Work to do>
Go from the first line to the line with "COL = SC.collection" and return those lines verbatim, ends included.
^^^^^^^^
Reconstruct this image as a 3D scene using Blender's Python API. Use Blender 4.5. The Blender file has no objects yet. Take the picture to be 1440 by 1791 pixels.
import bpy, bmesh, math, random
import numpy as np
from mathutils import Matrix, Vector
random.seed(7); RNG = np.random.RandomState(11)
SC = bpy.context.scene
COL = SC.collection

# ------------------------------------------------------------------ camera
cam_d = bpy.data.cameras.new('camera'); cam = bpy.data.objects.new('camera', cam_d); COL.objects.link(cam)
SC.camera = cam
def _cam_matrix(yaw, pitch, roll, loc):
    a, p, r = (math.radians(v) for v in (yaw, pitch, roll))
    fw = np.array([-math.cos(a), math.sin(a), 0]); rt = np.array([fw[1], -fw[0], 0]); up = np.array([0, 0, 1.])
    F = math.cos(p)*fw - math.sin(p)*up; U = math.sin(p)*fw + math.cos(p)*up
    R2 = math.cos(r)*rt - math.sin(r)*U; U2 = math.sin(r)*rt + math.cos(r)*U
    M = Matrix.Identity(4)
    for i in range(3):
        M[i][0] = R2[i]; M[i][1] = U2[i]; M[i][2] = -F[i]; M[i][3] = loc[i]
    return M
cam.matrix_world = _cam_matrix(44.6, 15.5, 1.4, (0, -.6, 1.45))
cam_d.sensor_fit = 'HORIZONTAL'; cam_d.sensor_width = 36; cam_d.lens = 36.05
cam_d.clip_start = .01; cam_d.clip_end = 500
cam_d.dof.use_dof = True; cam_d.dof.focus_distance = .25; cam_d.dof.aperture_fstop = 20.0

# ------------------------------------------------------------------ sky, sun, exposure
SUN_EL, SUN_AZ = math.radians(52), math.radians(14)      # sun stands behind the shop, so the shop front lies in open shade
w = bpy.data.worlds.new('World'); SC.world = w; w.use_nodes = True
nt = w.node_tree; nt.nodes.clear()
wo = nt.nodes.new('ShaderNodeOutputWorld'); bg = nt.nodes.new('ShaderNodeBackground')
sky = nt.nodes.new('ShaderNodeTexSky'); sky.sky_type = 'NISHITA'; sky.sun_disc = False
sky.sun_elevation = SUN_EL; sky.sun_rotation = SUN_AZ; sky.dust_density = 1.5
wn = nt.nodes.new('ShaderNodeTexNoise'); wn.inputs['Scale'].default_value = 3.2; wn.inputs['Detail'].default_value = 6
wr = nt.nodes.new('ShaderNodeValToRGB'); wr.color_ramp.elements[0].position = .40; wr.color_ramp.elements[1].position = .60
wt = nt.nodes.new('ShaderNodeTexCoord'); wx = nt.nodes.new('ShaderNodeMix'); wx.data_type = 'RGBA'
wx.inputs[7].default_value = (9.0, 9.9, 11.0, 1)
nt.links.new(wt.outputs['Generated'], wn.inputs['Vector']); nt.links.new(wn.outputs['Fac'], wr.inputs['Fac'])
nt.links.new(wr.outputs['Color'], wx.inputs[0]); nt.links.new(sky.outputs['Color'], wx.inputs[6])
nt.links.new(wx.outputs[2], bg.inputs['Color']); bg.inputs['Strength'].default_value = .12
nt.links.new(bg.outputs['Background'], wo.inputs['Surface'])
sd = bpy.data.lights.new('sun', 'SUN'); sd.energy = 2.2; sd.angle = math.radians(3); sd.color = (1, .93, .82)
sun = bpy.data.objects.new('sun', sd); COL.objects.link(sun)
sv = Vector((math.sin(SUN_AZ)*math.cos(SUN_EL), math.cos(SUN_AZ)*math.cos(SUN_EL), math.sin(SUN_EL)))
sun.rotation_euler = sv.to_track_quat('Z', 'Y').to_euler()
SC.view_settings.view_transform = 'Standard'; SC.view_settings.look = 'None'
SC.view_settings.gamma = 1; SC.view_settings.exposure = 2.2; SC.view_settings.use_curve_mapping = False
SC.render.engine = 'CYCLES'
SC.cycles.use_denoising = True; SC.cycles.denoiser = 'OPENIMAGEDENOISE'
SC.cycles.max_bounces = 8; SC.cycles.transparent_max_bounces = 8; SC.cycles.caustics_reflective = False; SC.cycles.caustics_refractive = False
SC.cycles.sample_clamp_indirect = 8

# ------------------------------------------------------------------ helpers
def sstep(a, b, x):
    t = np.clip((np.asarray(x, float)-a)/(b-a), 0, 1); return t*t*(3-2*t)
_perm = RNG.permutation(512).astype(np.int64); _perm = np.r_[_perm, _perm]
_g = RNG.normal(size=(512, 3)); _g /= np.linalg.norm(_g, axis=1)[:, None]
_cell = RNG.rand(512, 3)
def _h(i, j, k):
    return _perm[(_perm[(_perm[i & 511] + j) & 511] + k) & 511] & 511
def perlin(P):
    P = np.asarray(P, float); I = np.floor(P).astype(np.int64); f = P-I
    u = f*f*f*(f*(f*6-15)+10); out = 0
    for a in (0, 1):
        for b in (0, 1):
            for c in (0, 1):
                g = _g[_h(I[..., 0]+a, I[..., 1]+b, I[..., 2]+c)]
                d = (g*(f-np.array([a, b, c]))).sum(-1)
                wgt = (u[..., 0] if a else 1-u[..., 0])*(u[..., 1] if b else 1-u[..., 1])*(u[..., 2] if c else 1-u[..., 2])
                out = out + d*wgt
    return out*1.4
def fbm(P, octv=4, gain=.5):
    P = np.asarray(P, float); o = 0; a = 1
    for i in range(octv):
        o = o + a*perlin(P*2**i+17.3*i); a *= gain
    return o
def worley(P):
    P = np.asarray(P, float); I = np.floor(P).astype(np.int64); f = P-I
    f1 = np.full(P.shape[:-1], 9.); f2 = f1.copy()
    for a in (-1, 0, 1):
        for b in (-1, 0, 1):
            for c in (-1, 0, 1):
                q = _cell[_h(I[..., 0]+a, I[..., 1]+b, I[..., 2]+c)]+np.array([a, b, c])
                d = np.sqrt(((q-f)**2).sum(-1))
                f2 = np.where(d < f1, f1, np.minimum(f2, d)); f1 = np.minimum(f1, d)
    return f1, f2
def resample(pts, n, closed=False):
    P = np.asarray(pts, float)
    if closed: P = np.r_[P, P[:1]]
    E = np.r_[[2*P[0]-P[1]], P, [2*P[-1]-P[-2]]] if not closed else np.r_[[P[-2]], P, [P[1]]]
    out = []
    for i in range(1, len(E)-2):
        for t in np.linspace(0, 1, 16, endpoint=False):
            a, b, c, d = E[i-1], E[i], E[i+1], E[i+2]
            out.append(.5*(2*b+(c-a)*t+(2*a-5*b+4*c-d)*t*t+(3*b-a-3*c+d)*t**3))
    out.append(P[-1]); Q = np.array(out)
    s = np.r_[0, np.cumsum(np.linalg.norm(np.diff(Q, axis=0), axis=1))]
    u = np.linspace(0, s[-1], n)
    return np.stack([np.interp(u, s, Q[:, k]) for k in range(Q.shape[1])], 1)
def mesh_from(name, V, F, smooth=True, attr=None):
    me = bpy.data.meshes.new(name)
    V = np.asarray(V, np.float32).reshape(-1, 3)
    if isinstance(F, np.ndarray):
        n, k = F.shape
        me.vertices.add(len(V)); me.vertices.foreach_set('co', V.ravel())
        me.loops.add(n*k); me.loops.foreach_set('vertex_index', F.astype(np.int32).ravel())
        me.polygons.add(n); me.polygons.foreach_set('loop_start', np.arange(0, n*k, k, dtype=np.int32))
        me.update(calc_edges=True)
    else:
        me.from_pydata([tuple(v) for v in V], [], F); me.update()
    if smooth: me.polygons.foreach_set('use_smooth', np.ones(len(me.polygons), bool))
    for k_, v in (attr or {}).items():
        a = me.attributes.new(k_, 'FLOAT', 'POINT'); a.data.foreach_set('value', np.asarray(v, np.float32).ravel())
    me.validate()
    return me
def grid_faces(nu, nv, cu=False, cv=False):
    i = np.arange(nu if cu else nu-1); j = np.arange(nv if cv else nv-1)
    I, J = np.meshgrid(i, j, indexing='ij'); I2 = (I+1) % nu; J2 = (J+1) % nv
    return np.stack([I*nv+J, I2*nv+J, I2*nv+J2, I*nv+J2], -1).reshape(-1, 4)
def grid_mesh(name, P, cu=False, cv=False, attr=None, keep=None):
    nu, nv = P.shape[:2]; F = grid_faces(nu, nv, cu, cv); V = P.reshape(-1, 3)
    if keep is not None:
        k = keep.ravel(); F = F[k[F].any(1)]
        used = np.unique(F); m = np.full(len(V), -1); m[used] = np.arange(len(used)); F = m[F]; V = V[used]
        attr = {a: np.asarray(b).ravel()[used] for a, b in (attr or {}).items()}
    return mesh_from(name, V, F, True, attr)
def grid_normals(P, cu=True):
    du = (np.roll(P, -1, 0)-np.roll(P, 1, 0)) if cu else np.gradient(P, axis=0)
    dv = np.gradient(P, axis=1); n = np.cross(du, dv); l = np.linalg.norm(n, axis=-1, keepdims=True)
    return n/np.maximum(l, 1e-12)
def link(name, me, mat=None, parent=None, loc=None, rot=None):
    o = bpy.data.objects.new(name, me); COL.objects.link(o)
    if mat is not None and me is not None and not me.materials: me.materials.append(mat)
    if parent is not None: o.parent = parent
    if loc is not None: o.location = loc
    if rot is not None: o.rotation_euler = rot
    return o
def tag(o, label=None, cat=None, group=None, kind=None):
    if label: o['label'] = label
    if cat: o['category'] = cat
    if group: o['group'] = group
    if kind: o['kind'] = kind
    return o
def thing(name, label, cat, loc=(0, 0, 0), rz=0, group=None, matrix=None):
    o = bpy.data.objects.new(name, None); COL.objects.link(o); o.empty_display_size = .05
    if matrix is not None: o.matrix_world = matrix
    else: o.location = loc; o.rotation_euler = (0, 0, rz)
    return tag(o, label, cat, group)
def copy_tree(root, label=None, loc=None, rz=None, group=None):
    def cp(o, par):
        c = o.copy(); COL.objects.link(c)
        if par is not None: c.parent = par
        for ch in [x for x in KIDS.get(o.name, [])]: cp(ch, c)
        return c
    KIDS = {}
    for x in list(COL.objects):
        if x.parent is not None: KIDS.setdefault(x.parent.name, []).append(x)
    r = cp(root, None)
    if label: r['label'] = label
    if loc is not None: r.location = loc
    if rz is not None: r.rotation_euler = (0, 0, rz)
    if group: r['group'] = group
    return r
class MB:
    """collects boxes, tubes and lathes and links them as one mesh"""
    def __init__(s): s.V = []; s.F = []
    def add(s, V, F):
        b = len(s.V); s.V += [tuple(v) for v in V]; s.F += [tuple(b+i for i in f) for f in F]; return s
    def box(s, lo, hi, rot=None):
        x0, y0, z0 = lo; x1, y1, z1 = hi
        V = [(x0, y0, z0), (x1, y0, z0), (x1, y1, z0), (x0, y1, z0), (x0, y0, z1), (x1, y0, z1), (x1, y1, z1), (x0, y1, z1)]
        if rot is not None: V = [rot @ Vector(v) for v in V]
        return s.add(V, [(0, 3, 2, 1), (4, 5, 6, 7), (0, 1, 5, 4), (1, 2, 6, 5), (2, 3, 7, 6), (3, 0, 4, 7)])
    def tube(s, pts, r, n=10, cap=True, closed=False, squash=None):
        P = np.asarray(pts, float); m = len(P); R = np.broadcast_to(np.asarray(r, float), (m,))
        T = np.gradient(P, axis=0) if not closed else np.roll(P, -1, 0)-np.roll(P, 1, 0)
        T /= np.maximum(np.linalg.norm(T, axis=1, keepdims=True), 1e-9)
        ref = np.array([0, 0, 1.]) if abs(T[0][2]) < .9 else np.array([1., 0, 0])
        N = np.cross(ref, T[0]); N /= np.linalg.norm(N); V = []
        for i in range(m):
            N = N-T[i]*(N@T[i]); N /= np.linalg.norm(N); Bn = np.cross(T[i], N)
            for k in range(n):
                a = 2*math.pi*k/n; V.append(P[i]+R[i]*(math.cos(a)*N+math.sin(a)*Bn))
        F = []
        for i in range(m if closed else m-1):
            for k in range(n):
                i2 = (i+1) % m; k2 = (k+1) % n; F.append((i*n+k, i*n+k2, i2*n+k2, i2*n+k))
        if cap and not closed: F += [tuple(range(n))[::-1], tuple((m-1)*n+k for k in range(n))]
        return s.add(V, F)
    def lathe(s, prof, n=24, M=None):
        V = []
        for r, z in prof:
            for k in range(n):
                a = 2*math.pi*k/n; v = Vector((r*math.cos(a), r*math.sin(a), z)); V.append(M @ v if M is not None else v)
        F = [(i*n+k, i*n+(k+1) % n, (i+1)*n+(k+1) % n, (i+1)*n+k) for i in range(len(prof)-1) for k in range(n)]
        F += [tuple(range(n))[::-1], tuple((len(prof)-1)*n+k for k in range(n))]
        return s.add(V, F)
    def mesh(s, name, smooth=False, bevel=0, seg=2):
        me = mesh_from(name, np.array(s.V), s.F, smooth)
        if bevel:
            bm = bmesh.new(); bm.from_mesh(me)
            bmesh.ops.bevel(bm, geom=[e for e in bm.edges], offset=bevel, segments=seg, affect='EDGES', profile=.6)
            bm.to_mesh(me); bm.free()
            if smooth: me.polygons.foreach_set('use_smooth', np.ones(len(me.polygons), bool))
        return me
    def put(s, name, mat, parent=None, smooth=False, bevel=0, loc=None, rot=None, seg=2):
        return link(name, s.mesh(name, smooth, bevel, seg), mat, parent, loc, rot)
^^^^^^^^
Solution to this problem>
Reconstruct this image as a 3D scene using Blender's Python API. Use Blender 4.5. The Blender file has no objects yet. Take the picture to be 1440 by 1791 pixels.
import bpy, bmesh, math, random
import numpy as np
from mathutils import Matrix, Vector
random.seed(7); RNG = np.random.RandomState(11)
SC = bpy.context.scene
COL = SC.collection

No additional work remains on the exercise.